Today's beers have very little in common with each other, other than they're in broadly wild-fermented styles and have fruit added. Both intrigued me enough to buy one each and drink back to back.
The first is from Funky Fluid, a Polish brewer I last encountered at the Wrocław festival in 2019. It's called Sangria Sour, being a sour beer brewed with pomegranate, orange and red grape: not a mix I'd seen before. It's hazy ochre in the glass and what little head formed didn't last long. The aroma is zingy, with the zesty orange and rich grape doing a good job of suggesting sangria. It's only 3.5% ABV and that makes it quite thin. You wouldn't want a heavy texture on something like this but I still think more body would improve it. A regular complaint of mine about fruited sour beer is that they're not sour enough. This one is, however, with a sharp and stimulating tartness. The downside is that the fruit itself doesn't really come through, and again I'm blaming the low gravity for that. There's a vague orangeyness but none of the rest that's promised. It's a failure as a sangria simulacrum but is nicely refreshing, which I guess is its principal task. While it's fine and quite enjoyable, it didn't live up to everything promised on the can.

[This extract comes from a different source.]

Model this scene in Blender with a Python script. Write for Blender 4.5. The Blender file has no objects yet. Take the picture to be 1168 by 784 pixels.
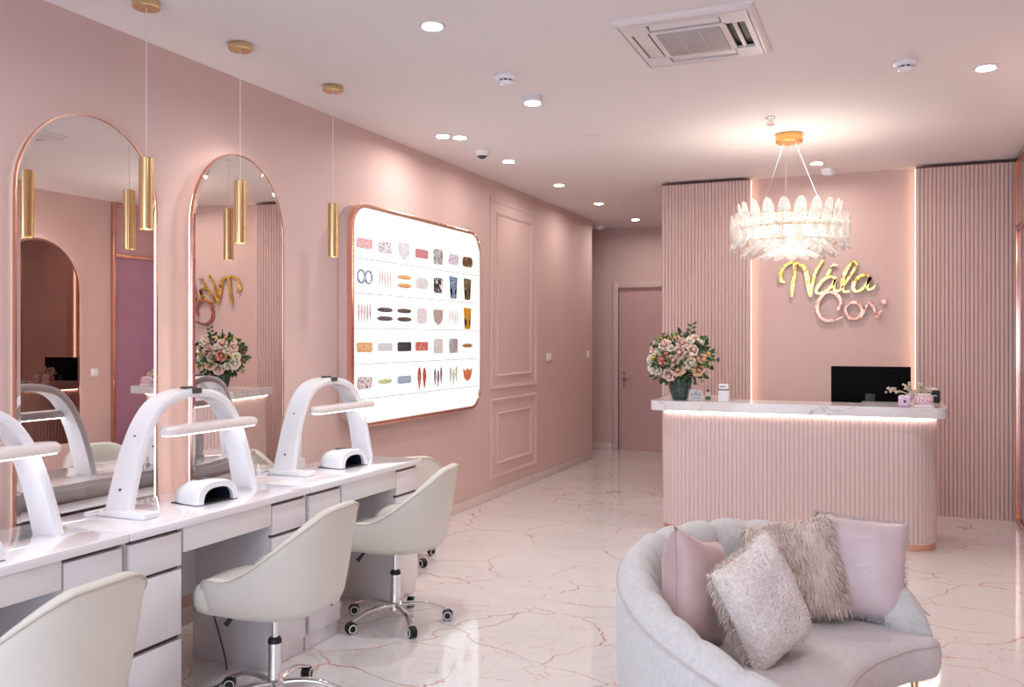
import bpy, bmesh, math, random
from mathutils import Vector, Matrix
random.seed(7)
PI = math.pi
C = bpy.context.scene.collection

# ---------------------------------------------------------------- materials
def _n(nt, t, **kw):
    n = nt.nodes.new(t)
    for k, v in kw.items():
        setattr(n, k, v)
    return n

def mat(name, col, rough=.5, metal=0, var=.03, vs=6, bump=0, bs=60, emit=None, es=0, trans=0, coat=0, sheen=0, ior=1.5, alpha=1, stretch=None):
    m = bpy.data.materials.new(name); m.use_nodes = True
    nt = m.node_tree; b = nt.nodes['Principled BSDF']; L = nt.links
    tc = _n(nt, 'ShaderNodeTexCoord'); co = tc.outputs['Object']
    if stretch:
        mp = _n(nt, 'ShaderNodeMapping'); mp.inputs['Scale'].default_value = stretch
        L.new(co, mp.inputs['Vector']); co = mp.outputs['Vector']
    nz = _n(nt, 'ShaderNodeTexNoise'); nz.inputs['Scale'].default_value = vs; nz.inputs['Detail'].default_value = 3
    L.new(co, nz.inputs['Vector'])
    r = _n(nt, 'ShaderNodeValToRGB')
    r.color_ramp.elements[0].position = .3; r.color_ramp.elements[1].position = .7
    r.color_ramp.elements[0].color = (*[max(0, c * (1 - var)) for c in col], 1)
    r.color_ramp.elements[1].color = (*[min(1, c * (1 + var)) for c in col], 1)
    L.new(nz.outputs['Fac'], r.inputs['Fac']); L.new(r.outputs['Color'], b.inputs['Base Color'])
    b.inputs['Roughness'].default_value = rough; b.inputs['Metallic'].default_value = metal
    b.inputs['IOR'].default_value = ior; b.inputs['Transmission Weight'].default_value = trans
    b.inputs['Coat Weight'].default_value = coat; b.inputs['Sheen Weight'].default_value = sheen
    b.inputs['Alpha'].default_value = alpha
    if emit:
        b.inputs['Emission Color'].default_value = (*emit, 1); b.inputs['Emission Strength'].default_value = es
    if bump:
        n2 = _n(nt, 'ShaderNodeTexNoise'); n2.inputs['Scale'].default_value = bs; n2.inputs['Detail'].default_value = 2
        L.new(co, n2.inputs['Vector'])
        bp = _n(nt, 'ShaderNodeBump'); bp.inputs['Strength'].default_value = bump; bp.inputs['Distance'].default_value = .01
        L.new(n2.outputs['Fac'], bp.inputs['Height']); L.new(bp.outputs['Normal'], b.inputs['Normal'])
    return m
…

Full Circle is a completely new brewery to me and the beer that caught my eye from their range was Asleep in the Orchard, a cherry saison. It's a delightful scarlet colour, topped with a thick layer of pink-tinted froth. The aroma is sweet but it doesn't smell like cherry, rather lemonade or sherbet. It tastes much more saison-like, a mix of dry farmyard earthiness with pear and lychee esters. So this is no silly novelty, but I think the cherry has got lost, other than in the appearance. At 6.5% ABV it's quite thick and there's a syrupy feel that may have something to do with the added fruit. It's hard to be too cross with it as it's a rock solid saison, but as above, I was hoping for something a bit daft and didn't get it.
So there you have it. Two breweries making decent beer, though claiming they're being more -- for want of a better word -- creative than it turns out they are.